- _To do_
Which lines come from the start of the records through the line that holds "C = sc.collection"? Write them out word for word.

(Scene modeling code data)
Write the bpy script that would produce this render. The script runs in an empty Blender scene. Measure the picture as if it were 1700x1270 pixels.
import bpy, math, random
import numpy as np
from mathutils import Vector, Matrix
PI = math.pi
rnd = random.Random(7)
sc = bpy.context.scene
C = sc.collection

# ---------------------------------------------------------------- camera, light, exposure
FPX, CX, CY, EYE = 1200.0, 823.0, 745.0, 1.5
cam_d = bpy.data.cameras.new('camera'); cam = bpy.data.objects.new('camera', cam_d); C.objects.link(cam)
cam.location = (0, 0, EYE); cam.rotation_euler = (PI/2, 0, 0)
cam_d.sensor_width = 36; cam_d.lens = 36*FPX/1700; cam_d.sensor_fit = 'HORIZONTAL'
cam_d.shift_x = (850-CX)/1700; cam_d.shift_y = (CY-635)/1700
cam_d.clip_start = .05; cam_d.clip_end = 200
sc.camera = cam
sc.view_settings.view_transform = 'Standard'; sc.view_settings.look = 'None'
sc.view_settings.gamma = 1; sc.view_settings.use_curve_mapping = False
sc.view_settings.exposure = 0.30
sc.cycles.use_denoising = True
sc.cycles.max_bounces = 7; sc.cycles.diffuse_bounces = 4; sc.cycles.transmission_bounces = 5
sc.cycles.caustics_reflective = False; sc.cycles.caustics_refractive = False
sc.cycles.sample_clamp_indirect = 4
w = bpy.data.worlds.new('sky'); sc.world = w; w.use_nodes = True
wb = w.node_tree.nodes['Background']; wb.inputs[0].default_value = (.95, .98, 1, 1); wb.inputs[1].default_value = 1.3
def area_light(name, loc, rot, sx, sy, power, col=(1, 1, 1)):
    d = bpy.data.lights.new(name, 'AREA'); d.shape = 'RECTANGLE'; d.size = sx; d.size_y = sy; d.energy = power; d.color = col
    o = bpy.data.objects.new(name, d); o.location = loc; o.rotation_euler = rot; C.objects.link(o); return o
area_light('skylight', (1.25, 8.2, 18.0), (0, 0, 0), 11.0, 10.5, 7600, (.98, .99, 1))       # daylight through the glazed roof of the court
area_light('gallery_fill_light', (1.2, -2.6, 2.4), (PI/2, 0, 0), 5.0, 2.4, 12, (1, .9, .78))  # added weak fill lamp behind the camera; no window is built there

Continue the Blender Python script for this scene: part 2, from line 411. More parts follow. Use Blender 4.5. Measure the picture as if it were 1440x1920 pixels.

- _Task answer_
Write the bpy script that would produce this render. The script runs in an empty Blender scene. Measure the picture as if it were 1700x1270 pixels.
import bpy, math, random
import numpy as np
from mathutils import Vector, Matrix
PI = math.pi
rnd = random.Random(7)
sc = bpy.context.scene
C = sc.collection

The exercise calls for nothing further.